Presiden Erdogan bersama para pemimpin politik dan militer Turki. |
WARA,
Presiden Turki, Recep Tayyip Erdogan
mengatakan perempuan tidak dapat diperlakukan setara dengan laki-laki, dan
menuduh kaum feminis menolak fitrah keibuan perempuan.
"Kita tidak dapat menempatkan
perempuan dan laki-laki pada pijakan yang sama," katanya dalam suatu
pertemuan kaum perempuan di Istanbul. "Itu bertentangan dengan alam."
Dia juga mengatakan feminis tidak
memahami pentingnya peran ibu dalam Islam.
Pernyataan Erdogan sering dimaksudkan
untuk memperkuat suara di kalangan pendukung inti partainya, kalangan agama,
kata wartawan BBC Mark Lowen di Istanbul, tetapi di sisi lain membangkitkan
amarah para pemilih yang lebih liberal.
Rakyat Turki yang memiliki pandangan
lebih sekuler menganggap, kebijakan-kebijakan sosial pemerintah membawa negara
ke arah yang berbahaya, kata wartawan kami.
Erdogan sebelumnya mendesak
perempuan untuk memiliki tiga anak, dan mengecam aborsi dan kelahiran melalui
operasi caesar.
"Sifat
halus"
Dalam konferensi perempuan di
Istanbul itu Erdogan mengatakan pula, "Tidak semua pekerjaan yang
dilakukan oleh laki-laki, boleh dilakukan perempuan," katanya seperti
dikutip kantor berita Anatolia, "karena bertentanagan dengan 'sifat halus'
perempuan.
"Agama kita menempatkan ibu
dalam posisi sangat tinggi," katanya. "Kaum feminis tidak mengerti
itu, mereka menolak fitrah keibuan perempuan."

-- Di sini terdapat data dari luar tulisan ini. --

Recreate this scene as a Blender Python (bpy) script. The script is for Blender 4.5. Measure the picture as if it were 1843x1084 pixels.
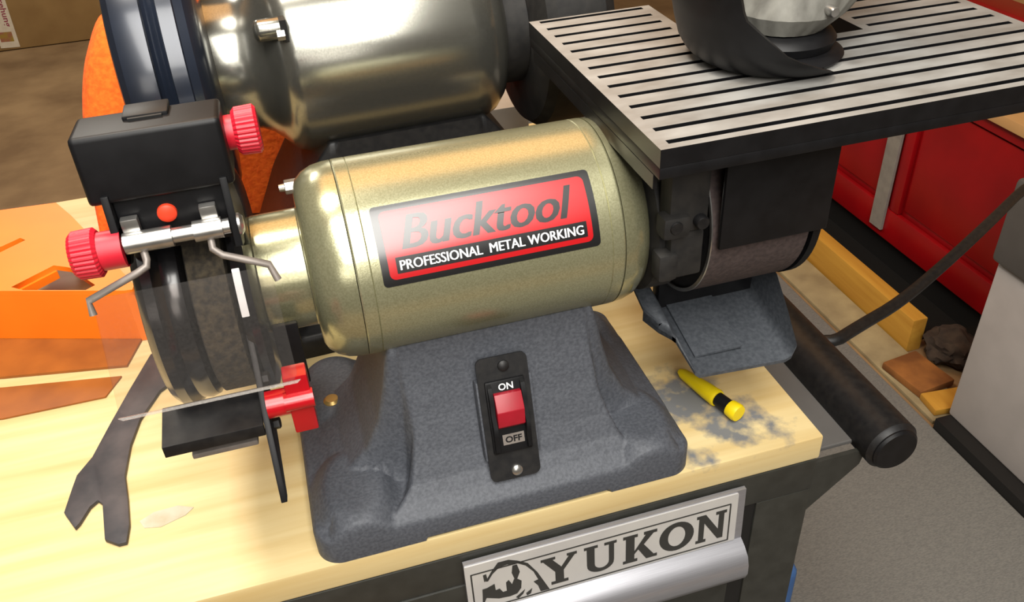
import bpy, bmesh, math, random
from mathutils import Vector, Matrix, noise
for o in list(bpy.data.objects): bpy.data.objects.remove(o)
S = bpy.context.scene; COL = S.collection
random.seed(4)
BZ = 0.86          # height of the bench top above the floor; coordinates below are measured from the bench top

# ------------------------------------------------------------ camera, light, exposure
def camera():
    right, down, fwd = (Vector(v) for v in CAMROWS)
    cd = bpy.data.cameras.new('camera'); c = bpy.data.objects.new('camera', cd); COL.objects.link(c)
    m = Matrix((right, -down, -fwd)).transposed().to_4x4()
    m.translation = Vector(CAMPOS) + Vector((0, 0, BZ)); c.matrix_world = m
    cd.sensor_width = 36; cd.lens = 36*1550/1843; cd.clip_start = .01
    S.camera = c
CAMROWS = [[0.9581479, -0.2822729, -0.0476926], [-0.2010856, -0.5450435, -0.8139362], [0.2037576, 0.7894616, -0.5789933]]
CAMPOS = [0.04393, -0.41814, 0.50314]
camera()
W = bpy.data.worlds.new('world'); S.world = W; W.use_nodes = True
W.node_tree.nodes['Background'].inputs[0].default_value = (.30, .25, .19, 1)
W.node_tree.nodes['Background'].inputs[1].default_value = .32
def area(name, loc, target, sx, sy, power, col):
    d = bpy.data.lights.new(name, 'AREA'); d.shape = 'RECTANGLE'; d.size = sx; d.size_y = sy; d.energy = power; d.color = col
    o = bpy.data.objects.new(name, d); COL.objects.link(o); o.location = Vector(loc) + Vector((0, 0, BZ))
    o.rotation_euler = (Vector(target) - Vector(loc)).to_track_quat('-Z', 'Y').to_euler()
area('ceiling_panel_light', (.0, -1.32, 1.55), (.0, -1.1, 0), .95, 2.2, 92, (1, .97, .91))
area('front_fill', (-.35, -2.3, .85), (.1, .1, 0), 1.0, .6, 9, (1, .95, .88))  # added fill for the upright front faces, not a known lamp
area('warm_reflection_fill', (.3, 1.25, 1.6), (.3, 1.2, 0), 1.4, 1.3, 17, (1, .50, .17))  # added panel that gives the motor top its orange reflection
area('overhead_lamp', (-.25, .35, 1.6), (-.25, .36, 0), .3, .3, 19, (1, .93, .82))
area('far_floor_fill', (-.8, 3.2, 1.7), (-.8, 3.25, 0), .3, 1.2, 45, (1, .95, .85))  # added fill that brightens the floor at far left
S.view_settings.view_transform = 'Standard'; S.view_settings.look = 'None'
S.view_settings.gamma = 1; S.view_settings.use_curve_mapping = False
S.view_settings.exposure = -0.06

# ------------------------------------------------------------ materials
def lin(c):
    return tuple(((v/255)/12.92 if v/255 <= .04045 else ((v/255+.055)/1.055)**2.4) for v in c) + (1,)
def mat(name, c1, c2=None, rough=.5, metal=0., scale=20., stretch=(1, 1, 1), bump=0., detail=4., lo=.35, hi=.65, spec=.5, coat=0., crough=.15):
    m = bpy.data.materials.new(name); m.use_nodes = True; n = m.node_tree.nodes; l = m.node_tree.links
    b = n['Principled BSDF']; b.inputs['Roughness'].default_value = rough; b.inputs['Metallic'].default_value = metal
    b.inputs['Specular IOR Level'].default_value = spec; b.inputs['Coat Weight'].default_value = coat
    b.inputs['Coat Roughness'].default_value = crough
    b.inputs['Base Color'].default_value = lin(c1)
    if c2 or bump:
        tc = n.new('ShaderNodeTexCoord'); mp = n.new('ShaderNodeMapping'); mp.inputs['Scale'].default_value = stretch
        nz = n.new('ShaderNodeTexNoise'); nz.inputs['Scale'].default_value = scale; nz.inputs['Detail'].default_value = detail
        l.new(tc.outputs['Object'], mp.inputs[0]); l.new(mp.outputs[0], nz.inputs['Vector'])
        if c2:
            r = n.new('ShaderNodeValToRGB'); r.color_ramp.elements[0].position = lo; r.color_ramp.elements[1].position = hi
            r.color_ramp.elements[0].color = lin(c1); r.color_ramp.elements[1].color = lin(c2)
            l.new(nz.outputs['Fac'], r.inputs[0]); l.new(r.outputs[0], b.inputs['Base Color'])
        if bump:
            bp = n.new('ShaderNodeBump'); bp.inputs['Strength'].default_value = bump; bp.inputs['Distance'].default_value = .002
            l.new(nz.outputs['Fac'], bp.inputs['Height']); l.new(bp.outputs[0], b.inputs['Normal'])
    return m
def wood_mat(name, a, b, dust=None, stretch=(2.2, 34, 34), rough=.5):
    m = mat(name, a, b, rough, 0, 1.6, stretch, .12, 6, .3, .72); n = m.node_tree.nodes; l = m.node_tree.links
    if dust:     # metal dust with a blotchy outline of its own, lying around given spots
        bs = n['Principled BSDF']; src = bs.inputs['Base Color'].links[0].from_socket
        tc = n.new('ShaderNodeTexCoord'); nz = n.new('ShaderNodeTexNoise'); nz.inputs['Scale'].default_value = 60; nz.inputs['Detail'].default_value = 9
        l.new(tc.outputs['Object'], nz.inputs['Vector']); acc = None
        for (x, y, r, k) in dust:
            d = n.new('ShaderNodeVectorMath'); d.operation = 'DISTANCE'; l.new(tc.outputs['Object'], d.inputs[0]); d.inputs[1].default_value = (x, y, 0)
            mr = n.new('ShaderNodeMapRange'); mr.inputs[1].default_value = r; mr.inputs[2].default_value = r*.25; mr.inputs[3].default_value = 0; mr.inputs[4].default_value = k
            l.new(d.outputs['Value'], mr.inputs[0])
            if acc is None: acc = mr.outputs[0]
            else:
                a_ = n.new('ShaderNodeMath'); a_.operation = 'MAXIMUM'; l.new(acc, a_.inputs[0]); l.new(mr.outputs[0], a_.inputs[1]); acc = a_.outputs[0]
        s = n.new('ShaderNodeMath'); s.operation = 'ADD'; l.new(acc, s.inputs[0]); l.new(nz.outputs['Fac'], s.inputs[1])
        rr = n.new('ShaderNodeMapRange'); rr.inputs[1].default_value = .86; rr.inputs[2].default_value = 1.12; l.new(s.outputs[0], rr.inputs[0])
        mx = n.new('ShaderNodeMix'); mx.data_type = 'RGBA'; l.new(rr.outputs[0], mx.inputs['Factor']); l.new(src, mx.inputs['A']); mx.inputs['B'].default_value = lin((112, 113, 114))
        l.new(mx.outputs['Result'], bs.inputs['Base Color'])
    return m
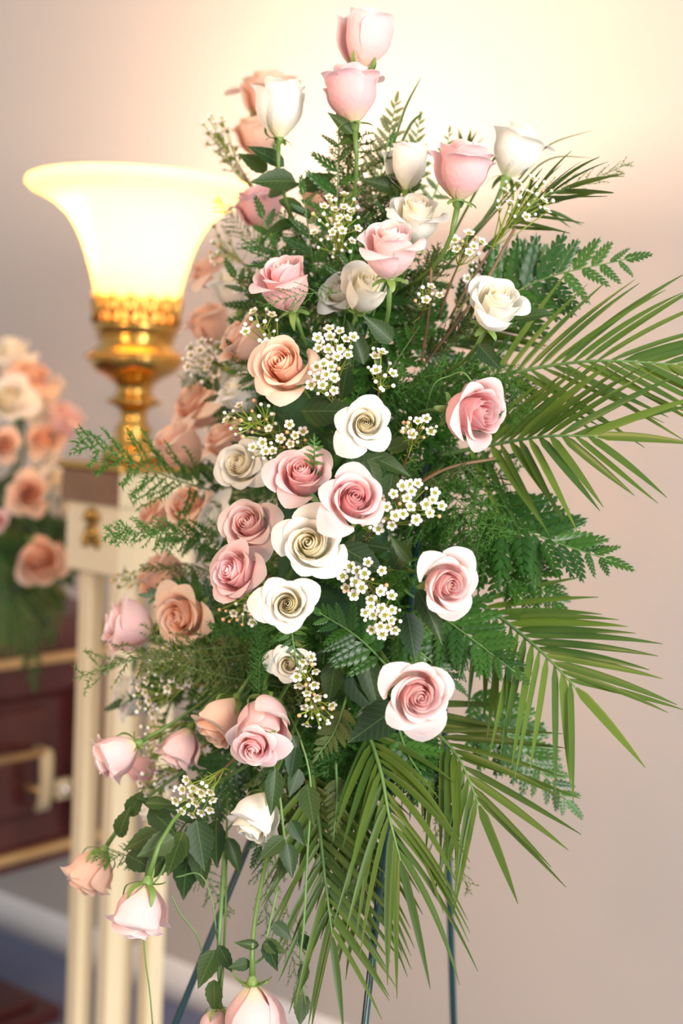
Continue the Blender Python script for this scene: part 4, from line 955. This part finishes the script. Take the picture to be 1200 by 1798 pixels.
sprig('leafy_stem', 'cluster of dark leaves above the upside down rose', [(360, 1400, 1.38), (310, 1470, 1.33), (285, 1530, 1.31), (262, 1560, 1.31)],
      [(262, 1420, 1.33, 70, -40, .2), (225, 1432, 1.34, 55, 60, .2), (208, 1470, 1.34, 62, 70, .2), (222, 1500, 1.33, 66, -25, .3), (280, 1460, 1.30, 70, -155, .2), (300, 1490, 1.32, 74, -130, .2),
       (250, 1470, 1.33, 76, -60, .2), (306, 1470, 1.28, 72, 205, .3), (322, 1460, 1.29, 82, -110, .1), (345, 1440, 1.31, 90, -80, .1), (255, 1410, 1.31, 60, 0, .2), (330, 1490, 1.35, 90, -95, .1), (300, 1430, 1.33, 66, 150, .1)], 'leafy stem', vg, seed=8)
sprig('leafy_stem', 'rose leaves hanging at the lower middle left', [(430, 1420, 1.38), (390, 1470, 1.35), (350, 1530, 1.34)],
      [(380, 1440, 1.33, 84, -90, .1), (350, 1480, 1.34, 80, -85, .1), (400, 1470, 1.34, 70, -70, .1), (360, 1430, 1.33, 70, 170, .1)], 'leafy stem', vg, seed=9)
sprig('leafy_stem', 'broad dark leaves under the apricot rose', [(600, 800, 1.38), (575, 740, 1.32), (560, 710, 1.30)],
      [(530, 722, 1.28, 100, 0, .1), (560, 760, 1.30, 80, -40, .1), (600, 700, 1.31, 70, 80, .1), (640, 640, 1.32, 85, 110, .1)], 'leafy stem', vg, seed=10)
sprig('leafy_stem', 'broad dark leaves left of the rose facing right', [(650, 1000, 1.40), (700, 1000, 1.34), (720, 990, 1.31)],
      [(690, 1000, 1.30, 70, 60, .1), (610, 950, 1.31, 80, -10, .1), (600, 1000, 1.30, 66, 70, .1), (715, 1075, 1.30, 90, -80, .1)], 'leafy stem', vg, seed=11)
sprig('leafy_stem', 'large dark leaves left of the big blush rose', [(600, 1080, 1.40), (630, 1160, 1.36), (650, 1200, 1.34)],
      [(610, 1180, 1.33, 100, -50, .1), (640, 1150, 1.33, 110, -75, .1), (590, 1160, 1.33, 80, -100, .1)], 'leafy stem', vg, seed=12)
sprig('leafy_stem', 'dark leaves between white bud and lamp rim rose', [(540, 460, 1.46), (505, 370, 1.42), (500, 330, 1.40)],
      [(490, 350, 1.40, 70, -30, .1), (530, 330, 1.40, 66, 20, .1), (470, 300, 1.40, 60, 150, .1), (520, 390, 1.41, 60, 200, .1)], 'leafy stem', vg, seed=13)
sprig('leafy_stem', 'jagged leaves under the middle white rose', [(640, 880, 1.40), (630, 820, 1.34), (640, 800, 1.32)],
      [(600, 820, 1.29, 74, 15, .1), (650, 800, 1.29, 80, -25, .1), (690, 830, 1.29, 66, -100, .1), (680, 790, 1.30, 60, 20, .1)], 'leafy stem', vg, seed=14)
sprig('leafy_stem', 'olive twig forking behind the right turned rose', [(740, 760, 1.34), (760, 680, 1.30), (790, 660, 1.29), (815, 655, 1.28), (835, 680, 1.28)], [], 'twig', vg, .0008, seed=15)
for i, (lab, pts) in enumerate([('reddish woody twig left of the white right side rose', [(740, 640, 1.36), (752, 560, 1.33), (758, 470, 1.32)]), ('woody twig rising to the upper right waxflower', [(745, 640, 1.37), (800, 570, 1.33), (850, 500, 1.32), (905, 400, 1.32)]),
     ('woody twig under the right turned rose', [(690, 880, 1.33), (780, 825, 1.29), (870, 805, 1.29)])]):
    sprig('woody_twig', lab, pts, [], 'twig', 'bare woody twigs', .0015, 'twig', 50 + i)

# ------------------------------------------------------------------ greenery on the casket
cgp = 'greenery on the casket'
for i, (b_, m_, t_, lab) in enumerate([
  ((40, 900, 2.85), (80, 1000, 2.72), (90, 1120, 2.66), 'dark fern hanging over the casket edge nearest the pedestal'),
  ((10, 900, 2.85), (40, 1040, 2.70), (60, 1200, 2.64), 'fern frond hanging lowest down the casket side'),
  ((0, 880, 2.85), (5, 1000, 2.68), (10, 1120, 2.62), 'fern frond at the left edge on the casket side'),
  ((50, 860, 2.85), (110, 920, 2.74), (125, 1010, 2.70), 'fern frond beside the cream pedestal box'),
  ((20, 820, 2.88), (30, 900, 2.74), (40, 960, 2.70), 'fern between the casket roses'),
  ((0, 900, 2.88), (-20, 960, 2.7), (20, 1060, 2.66), 'fern under the lowest casket bud')]):
    fern(lab, b_, m_, t_, 75, 9, seed=400 + i, group=cgp, sag=.3, nrm=(.2, .3, 1))
palm('blurred palm frond hanging down the casket side', [(10, 960, 2.75), (30, 1040, 2.66), (50, 1110, 2.62)], 9, 100, (40, 20, 40, 20), 7, .15, seed=60, group=cgp)
palm('second blurred palm frond at the picture edge on the casket', [(-10, 980, 2.75), (0, 1060, 2.66), (8, 1120, 2.62)], 9, 90, (40, 20, 40, 20), 7, .15, seed=61, group=cgp)
sprig('leafy_stem', 'green leaves among the casket roses', [(30, 920, 2.85), (60, 880, 2.74), (110, 920, 2.7)],
      [(60, 820, 2.72, 50, -60, .1), (20, 830, 2.72, 60, -100, .1), (30, 920, 2.66, 60, 160, .1), (100, 920, 2.70, 70, -70, .1), (20, 850, 2.70, 60, 200, .1), (110, 960, 2.70, 60, -90, .1), (80, 1020, 2.66, 60, -90, .1), (40, 1000, 2.66, 60, -110, .1)], 'leafy stem', cgp, seed=20)
wax('lilac blossom cluster beside the pedestal box', 116, 884, 2.70, 14, 14, 6, 3, (60, 900, 2.85), 90, 12, group=cgp, fm=WL)
wax('yellowish blossom cluster under the peach casket rose', 80, 815, 2.66, 26, 20, 8, 4, (40, 880, 2.85), 91, 16, group=cgp)
wax('small yellow green blossom right of the top casket roses', 102, 672, 2.74, 8, 8, 2, 3, (60, 760, 2.85), 92, 14, group=cgp)
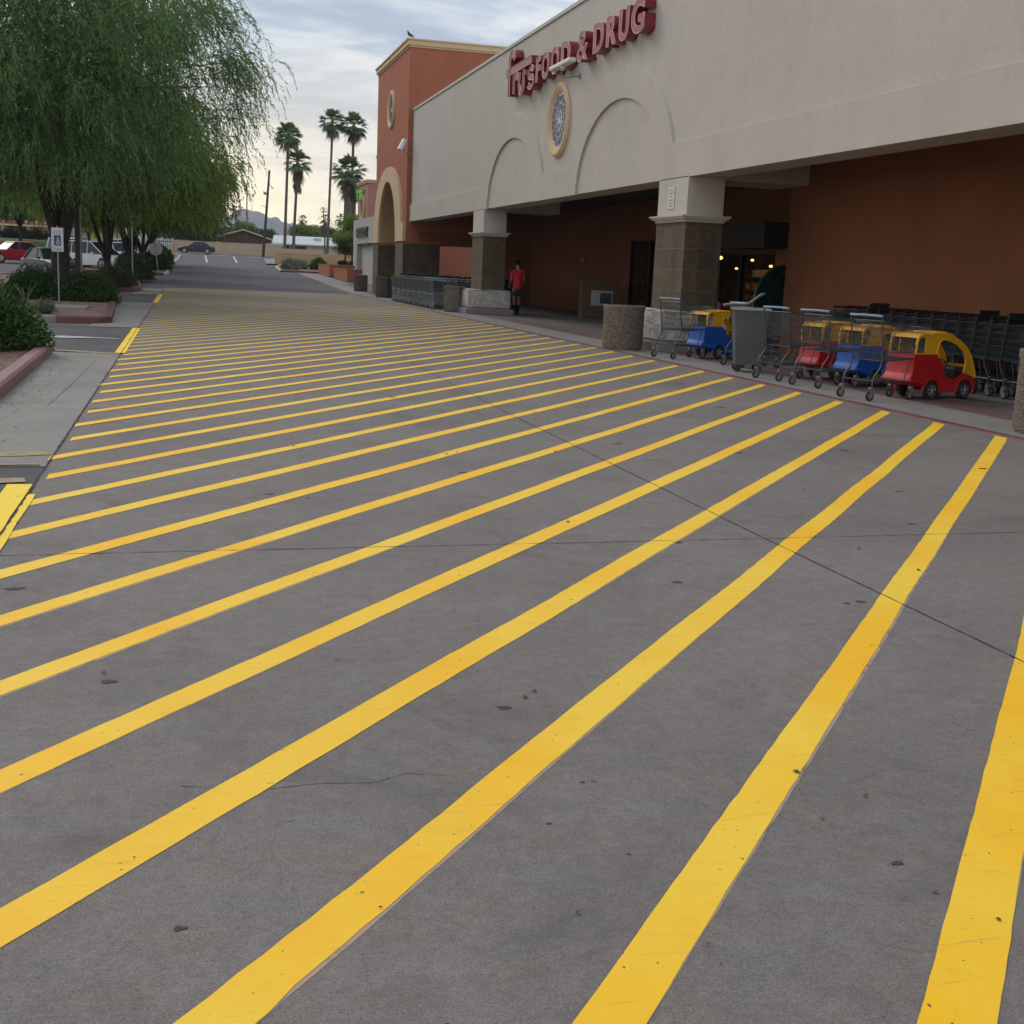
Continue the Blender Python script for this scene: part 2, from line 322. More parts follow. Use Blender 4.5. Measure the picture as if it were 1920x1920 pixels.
# ------------------------------------------------------------------ mesh builders
class MB:
    def __init__(s): s.v = []; s.f = []; s.mi = []; s.m = 0
    def add(s, vs, fs):
        o = len(s.v); s.v.extend([tuple(p) for p in vs]); s.f.extend([tuple(i + o for i in f) for f in fs]); s.mi.extend([s.m] * len(fs)); return s
    def box(s, x0, x1, y0, y1, z0, z1):
        return s.add([(x0, y0, z0), (x1, y0, z0), (x1, y1, z0), (x0, y1, z0), (x0, y0, z1), (x1, y0, z1), (x1, y1, z1), (x0, y1, z1)],
                     [(0, 3, 2, 1), (4, 5, 6, 7), (0, 1, 5, 4), (1, 2, 6, 5), (2, 3, 7, 6), (3, 0, 4, 7)])
    def bbox(s, x0, x1, y0, y1, z0, z1, b=0.02):      # box with chamfered edges
        bm = bmesh.new(); bmesh.ops.create_cube(bm, size=1)
        for v in bm.verts: v.co = Vector(((x0 + x1) / 2 + v.co.x * (x1 - x0), (y0 + y1) / 2 + v.co.y * (y1 - y0), (z0 + z1) / 2 + v.co.z * (z1 - z0)))
        bmesh.ops.bevel(bm, geom=bm.edges[:], offset=b, segments=2, profile=0.6, affect='EDGES'); return s.frombm(bm)
    def frombm(s, bm):
        bm.verts.index_update(); s.add([tuple(v.co) for v in bm.verts], [[v.index for v in f.verts] for f in bm.faces]); bm.free(); return s
    def quad(s, a, b, c, d): return s.add([a, b, c, d], [(0, 1, 2, 3)])
    def tube(s, pts, r, n=6, cap=True):
        pts = [Vector(p) for p in pts]; k = len(pts)
        if not isinstance(r, (list, tuple)): r = [r] * k
        vs = []; fs = []; up = None
        for i, p in enumerate(pts):
            d = (pts[min(i + 1, k - 1)] - pts[max(i - 1, 0)])
            d = d.normalized() if d.length > 1e-9 else Vector((0, 0, 1))
            if up is None: up = Vector((0, 0, 1)) if abs(d.z) < 0.9 else Vector((1, 0, 0))
            a = d.cross(up)
            if a.length < 1e-5: a = d.cross(Vector((0, 1, 0)))
            a.normalize(); b = d.cross(a).normalized(); up = -b if False else a.cross(d)
            for j in range(n):
                t = 2 * PI * j / n; vs.append(p + (a * math.cos(t) + b * math.sin(t)) * r[i])
        for i in range(k - 1):
            for j in range(n):
                j2 = (j + 1) % n; fs.append((i * n + j, i * n + j2, (i + 1) * n + j2, (i + 1) * n + j))
        if cap: fs.append(tuple(range(n - 1, -1, -1))); fs.append(tuple(range((k - 1) * n, k * n)))
        return s.add(vs, fs)
    def lathe(s, prof, n=24, c=(0, 0, 0), axis='z', cap=True):
        vs = []; fs = []
        for (r, z) in prof:
            for j in range(n):
                t = 2 * PI * j / n; p = (r * math.cos(t), r * math.sin(t), z)
                if axis == 'y': p = (p[0], p[2], p[1])
                if axis == 'x': p = (p[2], p[0], p[1])
                vs.append((p[0] + c[0], p[1] + c[1], p[2] + c[2]))
        for i in range(len(prof) - 1):
            for j in range(n):
                j2 = (j + 1) % n; fs.append((i * n + j, i * n + j2, (i + 1) * n + j2, (i + 1) * n + j))
        if cap: fs.append(tuple(range(n - 1, -1, -1))); fs.append(tuple(range((len(prof) - 1) * n, len(prof) * n)))
        return s.add(vs, fs)
    def prism(s, pts, fn, d0, d1, holes=()):
        """polygon pts (u,v) with holes, extruded between depths d0 and d1; fn(u,v,d)->xyz"""
        bm = bmesh.new(); edges = []
        loops = [list(pts)] + [list(h) for h in holes]; vl = []
        for lp in loops:
            vs = [bm.verts.new((p[0], p[1], 0)) for p in lp]; vl.append(vs)
            for i in range(len(vs)): edges.append(bm.edges.new((vs[i], vs[(i + 1) % len(vs)])))
        bmesh.ops.triangle_fill(bm, use_beauty=True, use_dissolve=False, edges=edges)
        bm.verts.index_update(); co = [(v.co.x, v.co.y) for v in bm.verts]; tri = [[v.index for v in f.verts] for f in bm.faces]
        n = len(co); vs = [fn(u, v, d0) for u, v in co] + [fn(u, v, d1) for u, v in co]
        fs = [tuple(t) for t in tri] + [tuple(i + n for i in reversed(t)) for t in tri]
        for lv in vl:
            ids = [v.index for v in lv]
            for i in range(len(ids)):
                a, b = ids[i], ids[(i + 1) % len(ids)]; fs.append((a, b, b + n, a + n))
        bm.free(); return s.add(vs, fs)
    def build(s, name, material, parent=None, smooth=False, loc=None):
        me = bpy.data.meshes.new(name); me.from_pydata(s.v, [], s.f)
        ms = material if isinstance(material, (list, tuple)) else [material]
        for q in ms: me.materials.append(q)
        if len(ms) > 1: me.polygons.foreach_set('material_index', s.mi)
        bm = bmesh.new(); bm.from_mesh(me); bmesh.ops.recalc_face_normals(bm, faces=bm.faces); bm.to_mesh(me); bm.free()
        if smooth:
            me.shade_smooth()
            try: me.set_sharp_from_angle(angle=R(38))
            except Exception: pass
        o = bpy.data.objects.new(name, me); COL.objects.link(o)
        if parent is not None: o.parent = parent
        if loc is not None: o.location = loc
        return o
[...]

Sebuah lukisan empu impresionis Matisse, dengan subyek Nezy-Hamide Chawkat, cucu sultan Turki terakhir. |
Dia mengatakan wanita membutuhkan
rasa hormat yang setara dan bukan kesetaraan.
Erdogan juga mengatakan bahwa
keadilan adalah solusi untuk sebagian besar masalah di dunia - termasuk
rasisme, anti-Semitisme, dan "masalah perempuan".
Pernyataan-pernyataan pemimpin Turki
dari partai berhaluan Islam itu seringkali memicu kontroversi.
Awal bulan ini, ia menyatakan bahwa
umat Islam telah menemukan Amerika lebih dari 300 tahun sebelum Christopher
Colombus.
Selama 11 tahun menjabat perdana
menteri, Erdogan tampil sebagai pemain penting dalam politik kawasan.
Namun, reputasinya memburuk
belakangan terkait krisis di Suriah, dan tuduhan berkuasa secara otoriter.